I'll have the prime rib

I meant to respond to this a while ago, but several factors have delayed my response. (For those who are interested, they are, in order: laziness, work, children, getting ip banned from my own domain, and preparing the Epic New Jersey Post.) But late is often better than never.

So, Ken over at Brickmuppet blog now believes that he'll be buying me dinner soon. We made a bet some time ago that commercial manned spacecraft would be orbiting the Earth before NASA pulled its collective head out of it's many-orificed nether regions. He has changed his tune thanks to the announcement last week that Bigelow Aerospace will be orbiting a full-size habitat before decades' end, and is working to ink three separate deals with Lockmart, Kistler and SpaceX to provide manrated launchers to move passengers to his new orbital hotel. (Do you think it'll have hourly rates?)

As Ken notes, this is big. It does in fact solve the chicken-egg problem of having a destination to which manned, commercial launchers can fly to. I would add that it is ironic that NASA's nearly complete ISS notably did not solve this problem. There is a space station in orbit as we speak, but it isn't a destination. Remember the hissy fit NASA threw when the Russkies were about to launch the first space tourist? They don't want grubby tourists stinking up their pristine space station. No matter how much they may be forced by higher powers to encourage private space, they are at heart against the development of commercial space endeavors.

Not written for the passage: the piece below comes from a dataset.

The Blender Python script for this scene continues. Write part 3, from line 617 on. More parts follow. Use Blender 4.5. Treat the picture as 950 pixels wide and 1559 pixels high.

By spreading out the love on the launch contracts, Bigelow is (hopefully) preventing a commercial launch monopoly. I really didn't consider that to be a problem, considering the sheer numbers of .com billionaires in the game, but still good news.

One of the biggest things that will fall out of space development of this kind is that it levels the playing field to a large degree. "God created man, but Colt made them equal." When space is no longer the domain of the super, or near-super powers, things will change to a very large degree, and quickly.
The national security implications of commercial space are enormous. The fantastic capabilities of the NRO's marvelous spy satellites are, in effect, a kludge, because we couldn't put observers in orbit. Two intelligence specialists in a Bigalow-style inflatable habitat in a low altitude polar orbit would have very nearly all the capabilities of a modern spy satellite.

Further, the iron laws of orbital mechanics mean that if you are in space, you have a signicant energy advantage over those still on the ground. The old rods from god concept takes on a new level of danger when anyone can send a payload up into orbit. It's a lot easier to put together something like that than a nuke. I'm not saying Al Quaida is going to do it, but other nations, using space technology developed here, could.

Another thing that occurred to me while reading Ken's post. Often, space enthusiasts have pointed to other transportation technologies in an effort to explain why space travel hasn't taken off in the way that they hoped. The Wright Brothers first flew in 1903, but it was decades before commercial aviation was big business, for example.

But what if we imagine that Great Britain, locked in a cold war with a newly formed Germany in the late nineteenth century, started an air race? Some German engineer makes an airplane on a government contract (since the German military planners realized that competing with the Royal Navy was nothing but foolhardiness), and it's clearly designed as a weapon. The British race to come up with one of their own. And so on, through the 1880s and 1890s, aviation is developed at great government expense. Airplanes are large, sophisticated devices requiring the most advanced machining and precision manufacture. Mechanical computers are devised to calculate the fluid dynamics needed to optimize the designs.

By the turn of the century, there is in both nations a thriving industry of airplane manufacturers making airplanes to government specifications. What is the future of aviation in this world? Aviation was brought into existence far in advance of it's "natural" time, and its development is forced down odd paths by the requirements of international rivalry and bureaucracy. How long before a commercial aviation industry can take off, when everyone knows that airplanes are huge bombers that can only be built with the resources of one of the great powers?

I think that's some of what happened in our past, with space. Technology was probably ready for reasonable commerical space development by at least 1980, but investors and high tech industry had been conditioned by the exigencies of the space race to feel that it was inherently out of their reach. Also, government agencies jealous of their perogatives both on the civilian and defense sides – actively prevented commercial development.

And Ken, I think I want Indian cuisine.